Journalists should become bloggers to maintain their readers' loyalty online, Google's European boss has advised in an interview with Press Gazette.
"All journalists who are going to be in this business for a while need to become bloggers," Google European vice president Nikesh Arora said in an interview to be published in tomorrow's Press Gazette.
Established journalists who fail to develop their personal brands through blogging risk leaving the door open to upstart competitors, he warned.
Arora said: "People who are really knowledgeable, who can weigh both sides of an issue, who can write intelligently, are turning out to be the better bloggers. A lot of journalists carry the respect and loyalty of the readers, and the need to make sure they keep that community when they go online."
Readers still use newspaper brands as a signal that they can trust the information they are receiving online, Arora said: "I can get 20 different items on the Internet, but do I trust what I am getting?"
Arora rejected the suggestion that the Internet spells the death of newspaper, but suggested that it is "unbundling" their content.

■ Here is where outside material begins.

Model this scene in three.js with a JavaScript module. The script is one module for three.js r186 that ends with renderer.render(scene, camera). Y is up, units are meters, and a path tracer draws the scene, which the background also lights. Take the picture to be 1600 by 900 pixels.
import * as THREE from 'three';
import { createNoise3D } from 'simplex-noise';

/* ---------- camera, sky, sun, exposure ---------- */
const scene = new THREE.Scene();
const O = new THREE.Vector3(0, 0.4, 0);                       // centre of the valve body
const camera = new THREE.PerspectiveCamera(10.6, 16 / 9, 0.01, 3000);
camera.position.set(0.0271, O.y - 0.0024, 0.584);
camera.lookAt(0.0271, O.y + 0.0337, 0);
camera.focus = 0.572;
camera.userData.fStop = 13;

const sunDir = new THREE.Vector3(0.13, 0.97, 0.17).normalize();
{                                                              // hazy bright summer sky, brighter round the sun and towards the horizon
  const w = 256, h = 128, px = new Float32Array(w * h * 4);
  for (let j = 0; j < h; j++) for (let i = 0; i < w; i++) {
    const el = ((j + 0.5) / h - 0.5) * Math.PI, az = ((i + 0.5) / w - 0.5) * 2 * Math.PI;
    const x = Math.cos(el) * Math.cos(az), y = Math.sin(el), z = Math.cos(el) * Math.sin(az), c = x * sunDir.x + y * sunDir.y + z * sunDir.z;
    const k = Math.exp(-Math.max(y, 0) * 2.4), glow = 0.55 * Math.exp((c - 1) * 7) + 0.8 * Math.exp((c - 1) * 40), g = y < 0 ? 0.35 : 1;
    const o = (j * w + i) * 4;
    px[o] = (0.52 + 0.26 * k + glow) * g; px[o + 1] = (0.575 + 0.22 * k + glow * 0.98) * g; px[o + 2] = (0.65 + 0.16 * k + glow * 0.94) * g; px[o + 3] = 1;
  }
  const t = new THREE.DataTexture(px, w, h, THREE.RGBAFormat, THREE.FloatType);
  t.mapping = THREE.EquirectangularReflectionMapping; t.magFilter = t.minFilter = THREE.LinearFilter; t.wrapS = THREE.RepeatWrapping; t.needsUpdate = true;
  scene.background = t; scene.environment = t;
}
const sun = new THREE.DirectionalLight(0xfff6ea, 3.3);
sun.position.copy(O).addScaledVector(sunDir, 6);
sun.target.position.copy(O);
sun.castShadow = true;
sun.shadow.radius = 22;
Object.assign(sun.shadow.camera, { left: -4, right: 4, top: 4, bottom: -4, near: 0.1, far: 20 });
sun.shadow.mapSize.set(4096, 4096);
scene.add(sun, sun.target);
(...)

"The internet is forcing a re-thinking of what is the package for a newspaper," he said.
Regional newspapers are well-positioned to weather the changes in the news business being caused by the Internet, he said, but could not halt the migration of classified advertising online.
"It is hard to create a unique selling point with national news these days, but there is a tremendous amount of local interest that cannot be picked up by the net easily," Arora said.
He also believes newspapers could make better use of their archives online.
"There is a hidden gold mine in the archives, and newspapers need to intelligently link their archives to their online presence," he said.
• Google this week announced the acquisition of "Orion" a search algorithm developed by Ori Allon, a 26-year-old graduate student in Australia. According to reports, Orion allows users to view the most relevant parts of a page directly from within a search engine.
The move is likely to reignite concerns in some news organisations that online news aggregators like Google News discourage users from clicking through to news organisations' web sites, depriving them of online advertising revenue.
In January, the World Association of Newspapers and a number of other online publishing bodies accused search engines like Google of developing their business "on the back of kleptomania." WAN managing director Ali Rahnema repeated these concerns last month at the Online Publishers Association conference in London, but many others in online journalism consider Google News an invaluable source of traffic to their web sites.